En segundo término, el análisis realizado sobre élites, individuos, empresas, comunidades y estados es pretendidamente equidistante, ciego a las relaciones de poder de un sistema sustentado sobre múltiples conflictos de clase, género, etnia/raza y sobre la depredación del planeta. Es este un elemento central de todo acercamiento a la nuestra realidad, pero que tampoco es tenido en cuenta. Al contrario, se apuesta por el «todos a una como en Fuenteovejuna», sin discriminar entre quién pisa el cuello y quién es pisoteado, quién domina y quién es dominada. Todos y todas pareciéramos tener la misma responsabilidad y capacidad de agencia, cuando obviamente no es así. Y es a partir de este diagnóstico edulcorado del que se extraen propuestas como la corresponsabilidad y la identidad compartida en torno a un territorio. Aún siendo conceptos reseñables, solo serán viables e inclusivos si abordan los conflictos antes señalados desde la apuesta por revertir de manera decidida las asimetrías actuales, y no desde una falsa unidad entre intereses contrapuestos.

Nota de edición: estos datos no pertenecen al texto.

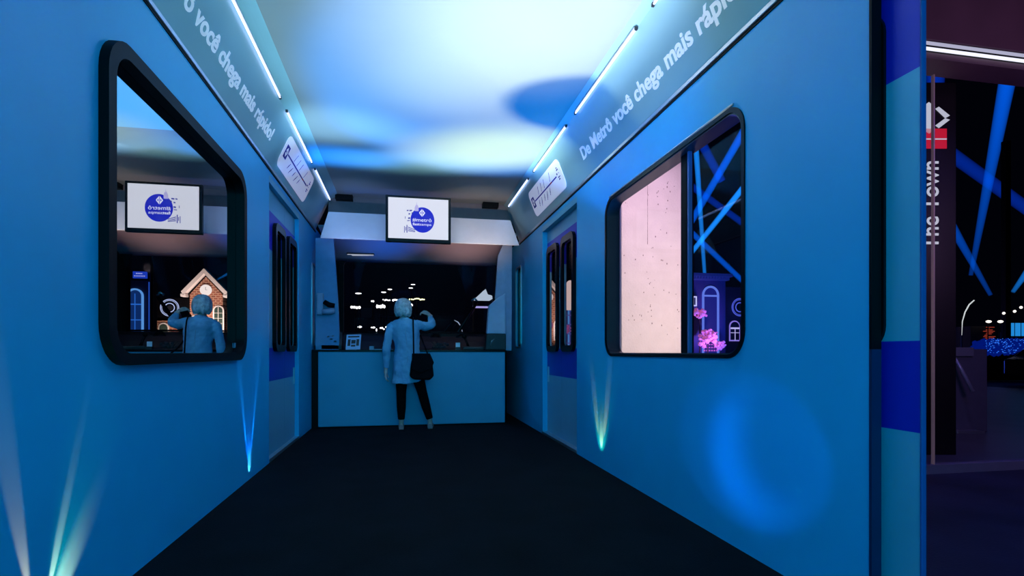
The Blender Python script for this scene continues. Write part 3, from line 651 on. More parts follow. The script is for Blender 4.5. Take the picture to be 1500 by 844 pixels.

Por último, nuestra tercera crítica abunda en la descontextualización del rol actual de ciertos agentes interpelados como parte de las propuestas alternativas. Así, pensar que una ONU que ya funcionaba hace décadas en su vertiente social y de derechos más como un centro estadístico que como una estructura política pueda crear, en estos momentos de profundo cuestionamiento reaccionario de sus programas, una estructura que regule y acote al sistema financiero, no deja de sonar extremadamente naif –cuando ya hemos dicho previamente que las finanzas son una necesidad del capitalismo actual–. Al mismo tiempo, plantear la regulación ma non troppo de los mercados, en un punto equidistante entre la desregulación y el intervencionismo izquierdista, es vivir completamente fuera de una realidad marcada por la hegemonía del poder corporativo. Los mercados ya están ultrarregulados y jurídicamente blindados de toda lógica democrática, pero a favor de las élites, las empresas transnacionales y sus cadenas globales de valor. Acabemos ya por tanto con la farsa del «libre mercado», cuando hoy en día son las grandes corporaciones las que nos gobiernan de facto sustentadas sobre una especie de constitución económica construida en torno a la nueva oleada de acuerdos de comercio e inversión, tratados regionales y legislaciones estatales y locales tamizadas por el neoliberalismo. Tratar así de regular un poquito vuelve a sonar naif, cuando lo necesario es desmantelar por completo la arquitectura de la impunidad que sostiene y avala a las grandes empresas, así como sacar a los estados de su captura corporativa y su apuesta por la alianza público-privada.

En definitiva, estimamos que momentos como los actuales requieren de análisis más ricos y propuestas más contextualizadas. Los cambios de valores solo podrán ir acompañados por profundas transformaciones de las dinámicas y estructuras actualmente vigentes, asumiendo los conflictos estructurales al capitalismo y posicionándonos inequívocamente con las mayorías populares. En este sentido, poner el cascabel al gato financiero, revertir las asimetrías actuales y regular al poder corporativo solo será posibles desde una estrategia de transición poscapitalista.

Por supuesto que el cooperativismo y la cooperación pueden ser parte de la solución, pero solo si no se entienden desde la equidistancia y se enfangan en la contienda política actual. Pretender, en sentido contrario, salvar al capitalismo desde la asunción de una nueva ética que no rompa con la hegemonía de la maximización de la ganancia como principio civilizatorio es inviable, incluso suena a «relato ideológico» –sí, la ideología es todo imaginario que trata de defender al sistema y ocultar su matriz desigual y violenta–.

El capitalismo está en un punto de no retorno: no encuentra las fórmulas para crecer, y si creciera lo tendría que hacer en un contexto de extrema vulnerabilidad climática y con una base energéticamente y material menor, cosa que nunca en su historia ha podido hacer. En este intento quimérico, además, no deja de aumentar las desigualdades y desmantelar los mínimos democráticos. Mejor, por tanto, nos centramos en pensar y construir otro sistema que sí responda al bien común, la igualdad y la reproducción ampliada de la vida.